> _Exercise description_
Write each line of the material exactly as given, from the top through the line that contains "random.seed(7)", and omit all pictures.
-- BEGIN Available data --
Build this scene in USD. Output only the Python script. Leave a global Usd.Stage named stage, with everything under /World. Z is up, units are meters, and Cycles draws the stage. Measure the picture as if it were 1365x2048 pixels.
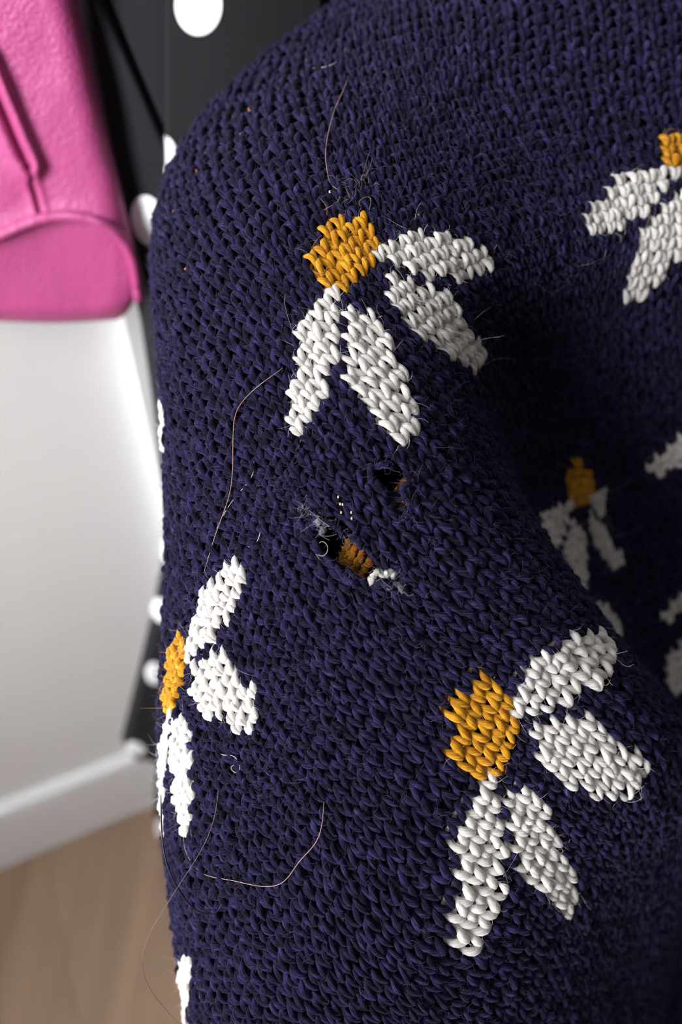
import math, random
import numpy as np
import trimesh
from scipy.interpolate import RBFInterpolator, CubicSpline, RectBivariateSpline, RegularGridInterpolator
from scipy.spatial import cKDTree
from pxr import Usd, UsdGeom, UsdLux, UsdShade, Gf, Sdf, Vt
import usdkit, meshkit

stage = Usd.Stage.CreateInMemory()
UsdGeom.SetStageUpAxis(stage, 'Z')
UsdGeom.SetStageMetersPerUnit(stage, 1.0)
UsdGeom.Xform.Define(stage, '/World')
rng = np.random.default_rng(7)
random.seed(7)

# ------------------------------------------------------------------ camera
W, H, F = 1365.0, 2048.0, 1592.0
PITCH = math.radians(45.0)
EYE = np.array([0.0, 0.0, 1.15])
RIGHT = np.array([1.0, 0.0, 0.0])
FWD = np.array([0.0, math.cos(PITCH), -math.sin(PITCH)])
DOWN = np.array([0.0, -math.sin(PITCH), -math.cos(PITCH)])
cam = UsdGeom.Camera.Define(stage, '/World/camera')
cam.CreateFocalLengthAttr(28.0)
cam.CreateHorizontalApertureAttr(28.0 * W / F)
cam.CreateVerticalApertureAttr(28.0 * H / F)
cam.CreateClippingRangeAttr(Gf.Vec2f(0.01, 100.0))
cam.CreateFStopAttr(5.6)
cam.CreateFocusDistanceAttr(0.258)
cam.CreateExposureAttr(1.22)
_m = np.eye(4)
_m[0, :3], _m[1, :3], _m[2, :3], _m[3, :3] = RIGHT, -DOWN, -FWD, EYE
cam.AddTransformOp().Set(Gf.Matrix4d(*_m.ravel().tolist()))

# ------------------------------------------------------------------ room frame and light
# the room stands at 25 degrees to the view: E1 runs along the wall seen in the photo, E2 out of it into the room
E1 = np.array([0.908, 0.419, 0.0]); E1 /= np.linalg.norm(E1)
E2 = np.array([E1[1], -E1[0], 0.0])
CORNER = np.array([-0.187, 0.591, 0.0])        # foot of the door casing on the wall
def room(a, b, z):
    return CORNER + a * E1 + b * E2 + np.array([0, 0, z])
R_A0, R_A1, R_B1, R_Z = -1.75, 3.2, 3.6, 2.45    # room extents along E1 / E2 / up
WIN = (0.40, 1.40, 0.85, 2.38)                   # the window in the left wall: E2 from, to; z from, to

win = UsdLux.RectLight.Define(stage, '/World/window_light')
win.CreateWidthAttr(WIN[1] - WIN[0]); win.CreateHeightAttr(WIN[3] - WIN[2])
win.CreateIntensityAttr(11.0)
win.CreateColorAttr(Gf.Vec3f(1.0, 0.985, 0.975))
_p = room(R_A0 - 0.10, (WIN[0] + WIN[1]) / 2, (WIN[2] + WIN[3]) / 2)
_m = np.eye(4)
_m[2, :3] = -E1; _m[1, :3] = (0, 0, 1); _m[0, :3] = np.cross(_m[1, :3], _m[2, :3]); _m[3, :3] = _p
win.AddTransformOp().Set(Gf.Matrix4d(*_m.ravel().tolist()))
dome = UsdLux.DomeLight.Define(stage, '/World/sky_light')
dome.CreateIntensityAttr(0.6); dome.CreateColorAttr(Gf.Vec3f(0.75, 0.87, 1.0))

def ray(px, py):
    return RIGHT * ((px - W / 2) / F) + DOWN * ((py - H / 2) / F) + FWD
def at(px, py, d):
    """World points at pixels px, py of the 1365x2048 frame, d metres along the view axis."""
    px, py, d = np.broadcast_arrays(np.asarray(px, float), np.asarray(py, float), np.asarray(d, float))
    return EYE + d[..., None] * (((px - W / 2) / F)[..., None] * RIGHT + ((py - H / 2) / F)[..., None] * DOWN + FWD)
def project(P):
    q = np.asarray(P) - EYE
    z = q @ FWD
    return W / 2 + F * (q @ RIGHT) / z, H / 2 + F * (q @ DOWN) / z, z

# ------------------------------------------------------------------ helpers
COUNT = {}
def numbered(parent, name):
    k = COUNT.get((parent, name), 0)
    COUNT[(parent, name)] = k + 1
    return f'{parent}/{name}' if k == 0 else f'{parent}/{name}_{k:03d}'
def keys(prim, label=None, category=None, group=None, kind=None):
    for k, v in (('label', label), ('category', category), ('group', group), ('kind', kind)):
        if v: prim.SetCustomDataByKey(k, v)
    return prim
def thing(name, label, category, loc=(0, 0, 0), group=None, parent='/World'):
    x = UsdGeom.Xform.Define(stage, numbered(parent, name))
    x.AddTranslateOp().Set(Gf.Vec3d(*map(float, loc)))
    p = x.GetPrim()
    ORIGIN[str(p.GetPath())] = np.array(loc, float) + ORIGIN.get(parent, 0)
    return keys(p, label, category, group)
ORIGIN = {}
def obj(name, mesh, material, parent=None, smooth=30, uv=None, label=None, category=None, group=None, kind=None):
    """One Mesh from world-space geometry, under parent (or under /World)."""
    par = str(parent.GetPath()) if parent is not None else '/World'
    if isinstance(mesh, trimesh.Trimesh):
        mesh = (np.array(mesh.vertices), np.array(mesh.faces))
    v = np.asarray(mesh[0], float) - ORIGIN.get(par, 0)
    path = numbered(par, name)
    m = usdkit.mesh(stage, path, (v, mesh[1]), material, smooth=smooth, uv=uv)
    ORIGIN[path] = ORIGIN.get(par, np.zeros(3))
    return keys(m.GetPrim(), label, category, group, kind)
def curves(name, pts_list, width, material, parent=None, label=None, category=None, group=None, kind=None):
    """Fine fibres: BasisCurves; pts_list is an (n, k, 3) array or a list of (k, 3) arrays."""
    par = str(parent.GetPath()) if parent is not None else '/World'
    path = numbered(par, name)
    c = UsdGeom.BasisCurves.Define(stage, path)
    pts = np.concatenate([np.asarray(p) for p in pts_list]) - ORIGIN.get(par, 0)
    c.CreatePointsAttr(Vt.Vec3fArray.FromNumpy(pts.astype(np.float32)))
    c.CreateCurveVertexCountsAttr(Vt.IntArray.FromNumpy(np.array([len(p) for p in pts_list], np.int32)))
    c.CreateTypeAttr('cubic'); c.CreateBasisAttr('catmullRom'); c.CreateWrapAttr('pinned')
    wd = np.full(len(pts), width, np.float32) if np.ndim(width) == 0 else np.asarray(width, np.float32)
    c.CreateWidthsAttr(Vt.FloatArray.FromNumpy(wd)); c.SetWidthsInterpolation('vertex')
    UsdShade.MaterialBindingAPI.Apply(c.GetPrim()).Bind(material)
    return keys(c.GetPrim(), label, category, group, kind)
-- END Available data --
> _Result of the exercise_
Build this scene in USD. Output only the Python script. Leave a global Usd.Stage named stage, with everything under /World. Z is up, units are meters, and Cycles draws the stage. Measure the picture as if it were 1365x2048 pixels.
import math, random
import numpy as np
import trimesh
from scipy.interpolate import RBFInterpolator, CubicSpline, RectBivariateSpline, RegularGridInterpolator
from scipy.spatial import cKDTree
from pxr import Usd, UsdGeom, UsdLux, UsdShade, Gf, Sdf, Vt
import usdkit, meshkit

stage = Usd.Stage.CreateInMemory()
UsdGeom.SetStageUpAxis(stage, 'Z')
UsdGeom.SetStageMetersPerUnit(stage, 1.0)
UsdGeom.Xform.Define(stage, '/World')
rng = np.random.default_rng(7)
random.seed(7)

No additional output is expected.